Beveled/smooth edges

N

nm2285

Senior Audioholic
Does beveling or smoothing the edges of the baffle of a speaker significantly change its sound or is it mostly cosmetic?

Is there a way to measure this change easily?
 
T

t3031999

Audioholic
Beveling reduces, but doesn't eliminate, edge diffraction.
Whenever sound waves encounter a change in surface, (like speaker baffle to open air) a secondary sound wave is generated at the edge of the baffle.
So rounding those decrease the amount of instantanious change of surface.

I don't really know about ways of measuring it. You can hear it in bad situations.
 
j_garcia

j_garcia

Audioholic Jedi
The sonic benefit is minimal at best. It is mostly aesthetic. Some of the best sounding speakers I've heard use all square edges. Baffle width and proper placement of the drivers relative to eachother and the baffle are more important than rounded edges.
 
N

nm2285

Senior Audioholic
I want to do it for cosmetic reasons, i wanted to be sure that there was no audible detriment to doing it. If it's even a minor benefit - great!

Thanks for the help
 
Swerd

Swerd

Audioholic Warlord
Dennis Murphy has a page on his website where he shows the differences he could measure on one of his 2-way designs in a cabinet without rounded edges and with 3/4" roundovers.

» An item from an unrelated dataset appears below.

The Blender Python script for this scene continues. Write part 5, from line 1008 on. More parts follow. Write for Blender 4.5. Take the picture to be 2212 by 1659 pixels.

http://murphyblaster.com/content.php?f=cabinets.html

The differences are subtle but reproducably measurable. It's not clear to me whether you can hear the small peak at 4 kHz and the dip at 7 kHz, but if you can easily eliminate them, why not?
 
j_garcia

j_garcia

Audioholic Jedi
That is with those particular drivers with that baffle. Every design is different. The "old" GR cabinets had all edges rounded, but the new ones only have the vertical edges rounded and I could hear no difference between them, though they do not use the same tweeter as that design either.